Jec Aristotle Ballou, author of Equine Fitness, A Conditioning Program of Exercises & Routines for Your Horse, had me from the first paragraph of the first chapter.

“It frequently surprises me how little equestrians seem to know about how their horses’ muscular systems function. Many riding frustrations can be answered and questions answered with a rudimentary understanding of basic anatomy and muscle function, so it is important to understand how and why the horse’s body does or does not respond to what we ask of it every day.”

I couldn’t say (or write) it better myself.

I like this book mainly because of its holistic approach to teaching riders to look at the big picture when working with their horses. The beautifully illustrated chapters guide readers through a mix of training exercises and bodywork techniques that are sure to teach mindful horsemen and -women the connections between anatomy and movement.

The clearly worded text provides step-by-step instructions for both the bodywork and the mounted exercises. And you’ll see some familiar names in the credits, with techniques and exercises contributed by Jessica Jahiel, Betsy Steiner, Sherry Ackerman and more.


To make it even easier for riders to try the techniques, the book includes a pull-out section of 4 x 5 cards illustrating and outlining each of the exercises for you to take to the barn. I suggest taking the time to have the cards laminated so you’ll have them for years.

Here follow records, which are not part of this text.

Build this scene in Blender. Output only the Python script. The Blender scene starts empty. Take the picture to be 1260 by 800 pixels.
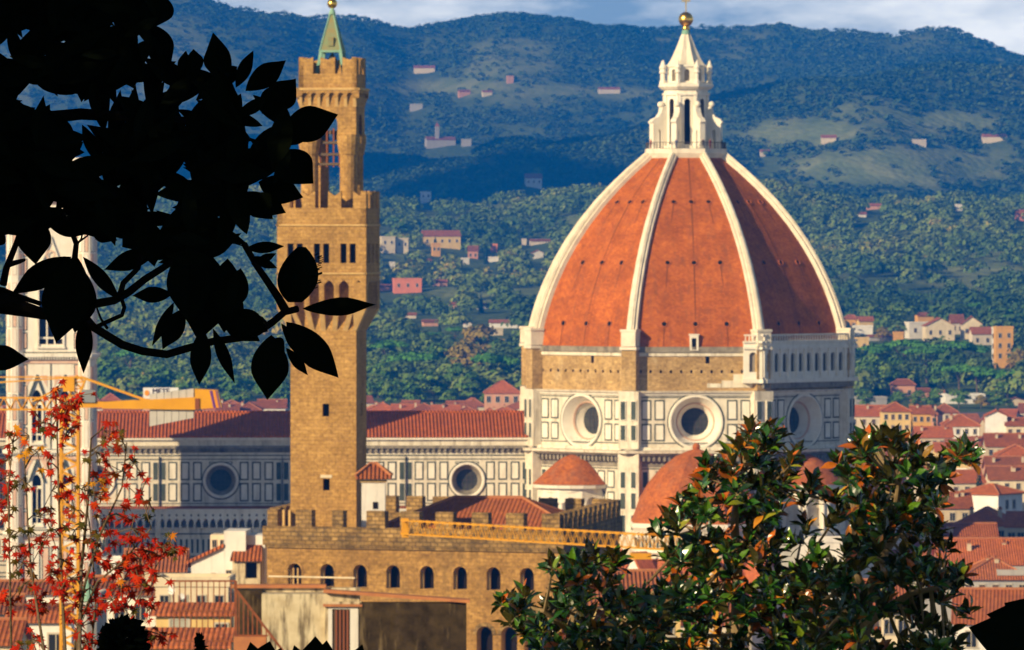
import bpy, math, random
import numpy as np
from mathutils import Vector, Matrix, geometry
random.seed(7); RNG = np.random.default_rng(11)
SC = bpy.context.scene
COL = SC.collection
PI = math.pi
R_ = math.radians

# ------------------------------------------------------------------ camera, sky, sun, exposure
FPX = 8092.0; CX = 630.0; HY = 280.0; CZ = 73.0      # long lens from the hill across the river
cam_d = bpy.data.cameras.new('camera')
cam = bpy.data.objects.new('camera', cam_d); COL.objects.link(cam)
cam.location = (0, 0, CZ); cam.rotation_euler = (R_(90), 0, 0)
cam_d.sensor_width = 36; cam_d.lens = 36 * FPX / 1260
cam_d.shift_y = -(400 - HY) / 1260
cam_d.clip_start = 0.5; cam_d.clip_end = 60000
cam_d.dof.use_dof = True; cam_d.dof.focus_distance = 17.0; cam_d.dof.aperture_fstop = 42
SC.camera = cam

SUN_AZ, SUN_EL = 47.0, 22.0                          # degrees left of straight behind the camera; height
world = bpy.data.worlds.new('World'); SC.world = world; world.use_nodes = True
nt = world.node_tree; nt.nodes.clear()
wo = nt.nodes.new('ShaderNodeOutputWorld'); bg = nt.nodes.new('ShaderNodeBackground')
sky = nt.nodes.new('ShaderNodeTexSky'); sky.sky_type = 'NISHITA'; sky.sun_disc = False
sky.sun_elevation = R_(SUN_EL); sky.sun_rotation = R_(180 + SUN_AZ); sky.air_density = 1.2; sky.dust_density = 0.6
L = nt.links.new
def wn(t, **k):
    x = nt.nodes.new(t)
    for n_, v_ in k.items(): setattr(x, n_, v_)
    return x
tc = wn('ShaderNodeTexCoord'); mp = wn('ShaderNodeMapping'); mp.inputs['Scale'].default_value = (13, 13, 42); mp.inputs['Location'].default_value = (0.35, 0, 0.2)
nz = wn('ShaderNodeTexNoise'); nz.inputs['Scale'].default_value = 1.5; nz.inputs['Detail'].default_value = 8; nz.inputs['Roughness'].default_value = .62
cr = wn('ShaderNodeValToRGB'); cr.color_ramp.elements[0].position = .40; cr.color_ramp.elements[1].position = .64
cr.color_ramp.elements[0].color = (8.0, 11.0, 14.0, 1); cr.color_ramp.elements[1].color = (38, 37.5, 36, 1)     # thin blue-grey to bright white cloud
sp = wn('ShaderNodeSeparateXYZ'); el = wn('ShaderNodeMapRange'); el.inputs['From Min'].default_value = .040; el.inputs['From Max'].default_value = .13; el.inputs['To Min'].default_value = .95; el.inputs['To Max'].default_value = .0
mx = wn('ShaderNodeMixRGB')
L(tc.outputs['Generated'], mp.inputs['Vector']); L(mp.outputs['Vector'], nz.inputs['Vector']); L(nz.outputs['Fac'], cr.inputs['Fac'])
L(tc.outputs['Generated'], sp.inputs[0]); L(sp.outputs[2], el.inputs['Value']); L(el.outputs[0], mx.inputs['Fac']); L(sky.outputs['Color'], mx.inputs['Color1']); L(cr.outputs['Color'], mx.inputs['Color2'])
L(mx.outputs['Color'], bg.inputs['Color']); L(bg.outputs['Background'], wo.inputs['Surface'])
bg.inputs['Strength'].default_value = 0.045
sd = bpy.data.lights.new('sun', 'SUN'); sd.energy = 5.0; sd.angle = R_(.53); sd.color = (1.0, .79, .49)
sun = bpy.data.objects.new('sun', sd); COL.objects.link(sun)
_d = Vector((math.sin(R_(SUN_AZ)) * math.cos(R_(SUN_EL)), math.cos(R_(SUN_AZ)) * math.cos(R_(SUN_EL)), -math.sin(R_(SUN_EL))))
sun.rotation_euler = _d.to_track_quat('-Z', 'Y').to_euler(); sun.location = (-60, -60, 140)
SC.view_settings.view_transform = 'Standard'; SC.view_settings.look = 'None'
SC.view_settings.exposure = 0.54; SC.view_settings.gamma = 1.0; SC.view_settings.use_curve_mapping = False
SC.render.engine = 'CYCLES'
cy = SC.cycles
cy.max_bounces = 5; cy.diffuse_bounces = 3; cy.glossy_bounces = 2; cy.transmission_bounces = 3; cy.volume_bounces = 1
cy.transparent_max_bounces = 6; cy.use_denoising = True; cy.sample_clamp_indirect = 6

# ------------------------------------------------------------------ helpers
def at(px, py, D):
    """world point on the ray of photo pixel (px, py) at distance D"""
    return Vector(((px - CX) / FPX * D, D, CZ - (py - HY) / FPX * D))

def tag(o, label=None, cat=None, group=None, kind=None):
    if label: o['label'] = label
    if cat: o['category'] = cat
    if group: o['group'] = group
    if kind: o['kind'] = kind
    return o

def thing(name, label, cat, loc=(0, 0, 0), rz=0, group=None):
    o = bpy.data.objects.new(name, None); COL.objects.link(o)
    o.empty_display_size = 1
    o.location = loc; o.rotation_euler = (0, 0, rz)
    return tag(o, label, cat, group)

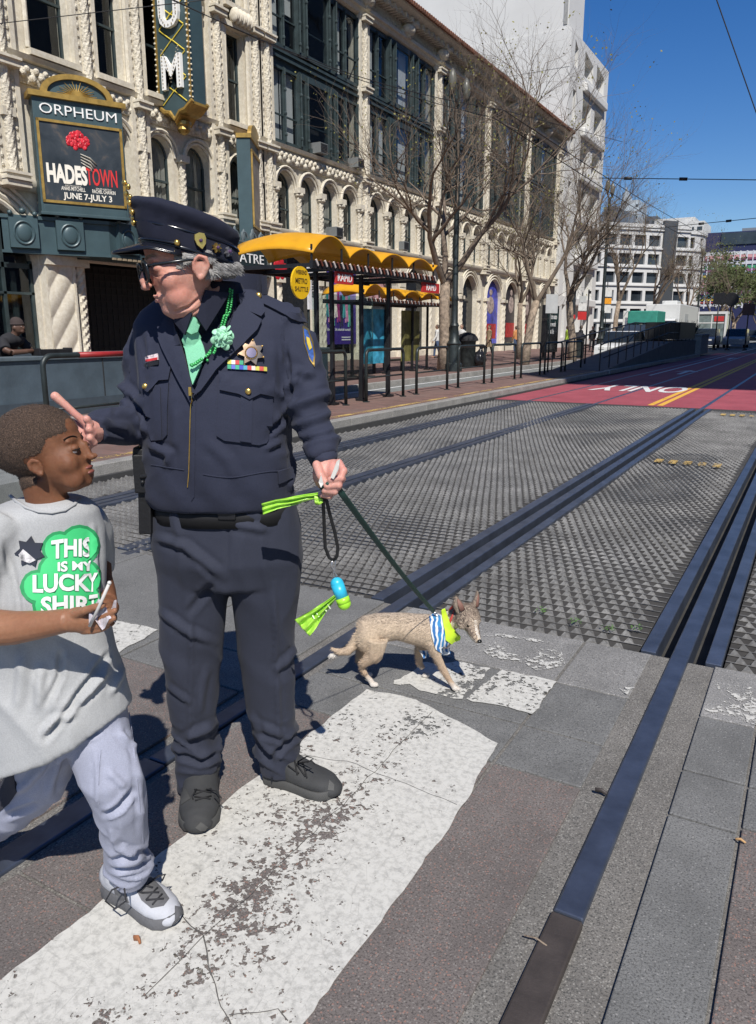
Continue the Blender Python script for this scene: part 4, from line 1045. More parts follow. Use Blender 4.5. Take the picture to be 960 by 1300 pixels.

One note of caution from someone who has seen over-stretching do more harm than good: the book does include a shoulder rotation and a hip stretch that I suggest you take the time to learn from an experienced practitioner. “Feel” is everything in these more advanced stretches and unless you’ve done a lot of bodywork, you might inadvertently go too far.

Otherwise, I suggest recommend Equine Fitness for horse owners of all levels. More beginning riders will find some exercises appropriate to their skills and others they can work up to. Experienced riders will gain insight into the biomechanics behind familiar exercises and might find some new ideas to add interest to their conditioning routines.